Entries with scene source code
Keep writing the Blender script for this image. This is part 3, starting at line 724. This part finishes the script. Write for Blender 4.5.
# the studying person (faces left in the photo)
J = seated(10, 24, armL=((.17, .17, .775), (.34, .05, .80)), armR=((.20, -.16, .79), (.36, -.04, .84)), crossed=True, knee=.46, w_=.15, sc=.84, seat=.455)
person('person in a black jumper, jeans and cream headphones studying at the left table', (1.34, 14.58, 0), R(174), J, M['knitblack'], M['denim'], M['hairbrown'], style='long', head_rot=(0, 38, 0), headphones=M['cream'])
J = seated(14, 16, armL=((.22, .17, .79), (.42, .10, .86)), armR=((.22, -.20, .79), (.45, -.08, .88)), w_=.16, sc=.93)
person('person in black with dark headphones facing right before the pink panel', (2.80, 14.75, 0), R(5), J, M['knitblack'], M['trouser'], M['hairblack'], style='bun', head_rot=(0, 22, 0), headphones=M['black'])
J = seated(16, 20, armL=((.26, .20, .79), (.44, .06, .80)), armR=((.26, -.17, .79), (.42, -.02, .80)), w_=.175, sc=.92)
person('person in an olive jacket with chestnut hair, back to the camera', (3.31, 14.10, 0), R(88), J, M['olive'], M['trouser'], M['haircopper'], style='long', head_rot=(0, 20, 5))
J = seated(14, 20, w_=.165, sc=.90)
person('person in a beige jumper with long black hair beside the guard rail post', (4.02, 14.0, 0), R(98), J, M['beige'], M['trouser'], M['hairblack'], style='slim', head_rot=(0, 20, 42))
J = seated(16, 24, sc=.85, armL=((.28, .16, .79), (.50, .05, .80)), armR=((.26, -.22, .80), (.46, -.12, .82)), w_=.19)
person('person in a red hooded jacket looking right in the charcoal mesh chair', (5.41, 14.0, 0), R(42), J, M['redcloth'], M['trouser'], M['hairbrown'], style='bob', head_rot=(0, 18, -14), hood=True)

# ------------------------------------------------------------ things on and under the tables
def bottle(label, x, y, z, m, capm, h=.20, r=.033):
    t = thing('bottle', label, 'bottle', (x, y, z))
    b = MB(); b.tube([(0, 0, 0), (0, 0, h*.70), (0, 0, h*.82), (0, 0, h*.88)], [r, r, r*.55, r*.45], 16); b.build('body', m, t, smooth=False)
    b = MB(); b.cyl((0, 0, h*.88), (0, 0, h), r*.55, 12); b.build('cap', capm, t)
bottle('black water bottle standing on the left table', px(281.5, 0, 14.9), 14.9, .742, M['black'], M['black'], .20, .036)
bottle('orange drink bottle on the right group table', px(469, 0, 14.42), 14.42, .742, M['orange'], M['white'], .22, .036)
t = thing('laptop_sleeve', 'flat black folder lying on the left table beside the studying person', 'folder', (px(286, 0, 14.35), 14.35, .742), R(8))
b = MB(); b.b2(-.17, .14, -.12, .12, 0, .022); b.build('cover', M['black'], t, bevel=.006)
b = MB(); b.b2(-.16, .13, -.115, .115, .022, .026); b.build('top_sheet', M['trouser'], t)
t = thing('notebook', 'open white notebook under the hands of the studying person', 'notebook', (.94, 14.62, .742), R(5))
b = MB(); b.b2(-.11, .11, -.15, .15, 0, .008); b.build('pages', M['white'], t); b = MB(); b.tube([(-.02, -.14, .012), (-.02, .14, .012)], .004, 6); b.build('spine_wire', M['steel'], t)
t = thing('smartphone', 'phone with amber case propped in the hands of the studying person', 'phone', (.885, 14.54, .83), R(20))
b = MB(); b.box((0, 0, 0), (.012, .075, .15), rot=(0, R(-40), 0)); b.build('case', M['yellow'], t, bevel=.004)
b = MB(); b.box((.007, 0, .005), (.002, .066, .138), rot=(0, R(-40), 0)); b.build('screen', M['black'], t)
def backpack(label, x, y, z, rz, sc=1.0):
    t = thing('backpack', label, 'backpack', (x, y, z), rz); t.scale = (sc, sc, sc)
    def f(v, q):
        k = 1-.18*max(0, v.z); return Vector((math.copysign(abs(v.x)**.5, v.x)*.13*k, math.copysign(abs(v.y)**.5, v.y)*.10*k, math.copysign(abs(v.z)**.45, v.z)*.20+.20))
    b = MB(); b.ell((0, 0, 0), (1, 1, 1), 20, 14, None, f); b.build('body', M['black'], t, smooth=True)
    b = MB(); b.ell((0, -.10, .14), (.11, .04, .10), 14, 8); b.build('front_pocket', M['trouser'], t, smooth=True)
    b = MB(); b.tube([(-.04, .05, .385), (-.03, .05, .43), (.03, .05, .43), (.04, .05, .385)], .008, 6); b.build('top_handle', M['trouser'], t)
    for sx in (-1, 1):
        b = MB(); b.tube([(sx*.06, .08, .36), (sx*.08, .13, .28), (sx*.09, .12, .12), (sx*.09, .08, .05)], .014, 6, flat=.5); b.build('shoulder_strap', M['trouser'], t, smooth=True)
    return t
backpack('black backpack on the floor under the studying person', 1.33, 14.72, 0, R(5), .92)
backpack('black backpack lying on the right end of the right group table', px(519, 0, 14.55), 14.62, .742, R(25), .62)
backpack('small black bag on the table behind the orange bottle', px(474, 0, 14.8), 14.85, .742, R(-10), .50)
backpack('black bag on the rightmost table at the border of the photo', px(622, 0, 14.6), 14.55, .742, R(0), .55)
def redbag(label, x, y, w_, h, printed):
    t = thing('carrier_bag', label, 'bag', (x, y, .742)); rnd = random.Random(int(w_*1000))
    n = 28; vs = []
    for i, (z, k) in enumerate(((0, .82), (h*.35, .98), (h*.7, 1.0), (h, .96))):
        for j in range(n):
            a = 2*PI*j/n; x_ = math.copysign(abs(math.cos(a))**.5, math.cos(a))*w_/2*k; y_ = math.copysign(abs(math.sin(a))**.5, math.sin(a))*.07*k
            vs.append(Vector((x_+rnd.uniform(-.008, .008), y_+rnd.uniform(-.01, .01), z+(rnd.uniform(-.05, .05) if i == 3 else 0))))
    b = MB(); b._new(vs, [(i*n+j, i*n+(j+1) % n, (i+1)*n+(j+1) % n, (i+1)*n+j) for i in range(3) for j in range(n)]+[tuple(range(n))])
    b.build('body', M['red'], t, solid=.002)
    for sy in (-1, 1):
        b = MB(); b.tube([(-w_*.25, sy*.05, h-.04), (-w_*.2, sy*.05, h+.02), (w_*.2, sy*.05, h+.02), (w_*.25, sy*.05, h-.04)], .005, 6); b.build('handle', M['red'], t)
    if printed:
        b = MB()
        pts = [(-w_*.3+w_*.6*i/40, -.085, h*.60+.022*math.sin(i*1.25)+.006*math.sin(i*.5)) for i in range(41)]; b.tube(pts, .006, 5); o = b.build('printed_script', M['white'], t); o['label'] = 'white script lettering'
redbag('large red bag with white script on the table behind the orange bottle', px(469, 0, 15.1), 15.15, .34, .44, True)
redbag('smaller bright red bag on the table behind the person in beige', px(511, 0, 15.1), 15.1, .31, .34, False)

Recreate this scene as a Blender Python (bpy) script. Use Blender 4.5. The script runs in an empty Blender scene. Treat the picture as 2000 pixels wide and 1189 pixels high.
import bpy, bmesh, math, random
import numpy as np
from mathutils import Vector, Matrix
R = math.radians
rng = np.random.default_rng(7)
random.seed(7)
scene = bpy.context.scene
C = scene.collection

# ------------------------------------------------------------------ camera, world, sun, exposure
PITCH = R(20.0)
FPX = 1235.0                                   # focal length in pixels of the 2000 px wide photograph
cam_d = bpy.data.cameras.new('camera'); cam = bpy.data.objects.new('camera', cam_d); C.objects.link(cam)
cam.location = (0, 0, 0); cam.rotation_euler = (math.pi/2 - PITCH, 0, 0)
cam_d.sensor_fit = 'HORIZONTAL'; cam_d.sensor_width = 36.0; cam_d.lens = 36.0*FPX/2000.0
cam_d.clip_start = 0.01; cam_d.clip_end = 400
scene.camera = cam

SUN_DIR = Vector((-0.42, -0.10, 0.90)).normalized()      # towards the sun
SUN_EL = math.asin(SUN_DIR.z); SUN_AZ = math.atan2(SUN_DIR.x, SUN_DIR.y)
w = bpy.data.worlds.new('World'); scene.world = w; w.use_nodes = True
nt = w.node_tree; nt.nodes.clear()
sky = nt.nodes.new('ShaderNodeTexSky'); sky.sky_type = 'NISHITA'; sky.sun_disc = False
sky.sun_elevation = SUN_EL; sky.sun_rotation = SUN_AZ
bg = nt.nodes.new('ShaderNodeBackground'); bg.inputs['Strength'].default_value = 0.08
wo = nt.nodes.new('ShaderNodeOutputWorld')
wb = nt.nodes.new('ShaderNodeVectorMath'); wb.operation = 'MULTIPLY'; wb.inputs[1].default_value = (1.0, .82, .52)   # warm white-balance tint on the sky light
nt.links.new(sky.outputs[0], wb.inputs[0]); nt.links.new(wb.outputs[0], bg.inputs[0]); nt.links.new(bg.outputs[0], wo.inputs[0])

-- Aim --
Go back over the listing above and copy exactly the lines that begin at the line with "Recreate this scene" and stop after the line with "scene.camera = cam"; leave out every other line.

-- The output --
Recreate this scene as a Blender Python (bpy) script. Use Blender 4.5. The script runs in an empty Blender scene. Treat the picture as 2000 pixels wide and 1189 pixels high.
import bpy, bmesh, math, random
import numpy as np
from mathutils import Vector, Matrix
R = math.radians
rng = np.random.default_rng(7)
random.seed(7)
scene = bpy.context.scene
C = scene.collection

# ------------------------------------------------------------------ camera, world, sun, exposure
PITCH = R(20.0)
FPX = 1235.0                                   # focal length in pixels of the 2000 px wide photograph
cam_d = bpy.data.cameras.new('camera'); cam = bpy.data.objects.new('camera', cam_d); C.objects.link(cam)
cam.location = (0, 0, 0); cam.rotation_euler = (math.pi/2 - PITCH, 0, 0)
cam_d.sensor_fit = 'HORIZONTAL'; cam_d.sensor_width = 36.0; cam_d.lens = 36.0*FPX/2000.0
cam_d.clip_start = 0.01; cam_d.clip_end = 400
scene.camera = cam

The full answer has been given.